Wednesday, November 4, 2009

UN report critical of Canada's lack of attention to discrimination including racial profiling

A preliminary report compiled by Gay McDougall, the United Nation’s independent expert on minority issues, reveals that religious and ethnic minorities in Canada continue to experience discrimination in a number of key areas, including access to housing, employment, education, policing, justice and political participation.

McDougall spent 10 days touring Canada, meeting and speaking with minority groups about the obstacles they face in their everyday lives. McDougall concluded that although the federal and provincial governments have instituted “well-intentioned” policies, enforcement and implementation remain serious barriers to true inclusivity.

Key issues addressed in McDougall’s report include the failure of the federal, provincial and territorial governments to provide minority communities with equal access to housing, education, justice and political participation. McDougall also highlights the frustration that new immigrants feel when they are unable to use their foreign education credentials to obtain employment in their fields of expertise. Immigrant parents also reported concerns that school curricula do not accommodate different cultural backgrounds.

McDougall’s report also focused on alleged incidents of racial profiling and police brutality in a number of communities, including Vancouver’s Downtown Eastside and Montreal North.

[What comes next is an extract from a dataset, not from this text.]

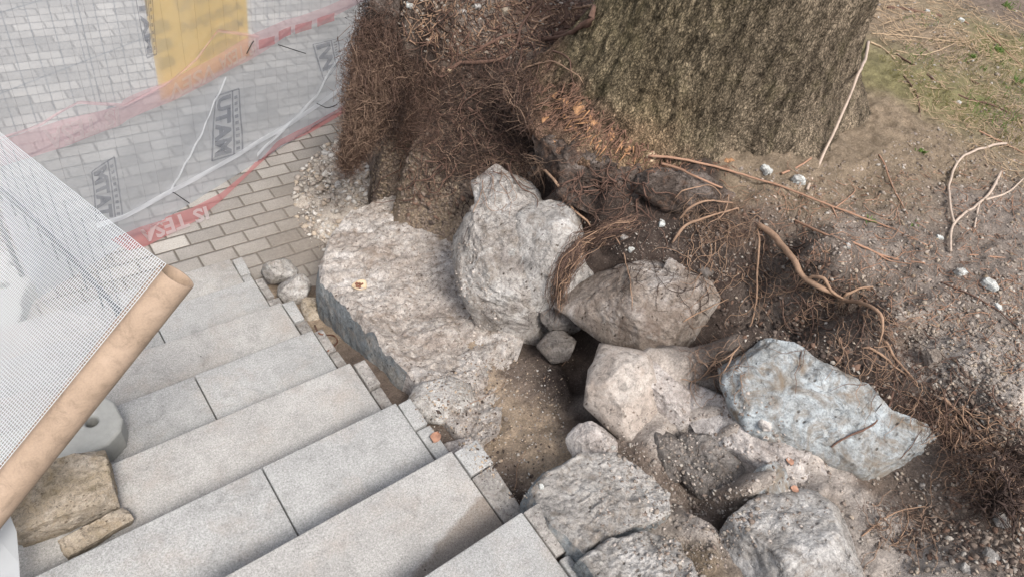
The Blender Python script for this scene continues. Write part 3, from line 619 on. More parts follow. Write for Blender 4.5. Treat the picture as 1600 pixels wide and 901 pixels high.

Minorities in these neighbourhoods reported feelings of distrust towards the police and a general lack of faith in the justice system.

McDougall’s report, which will be presented to the United Nations Human Rights Council, recommends that Canada refrain from using labels like “visible minorities” and instead seek to adopt terminology that will help reflect the vast diversity among minority groups and combat governmental discrimination.

While Canada portrays itself as one of the most multicultural nations in the world, it is evident from McDougall’s findings that it is time for Canadians to cast their glance inwards and consider what we can do to truly live up to our reputation as culturally conscious global citizens.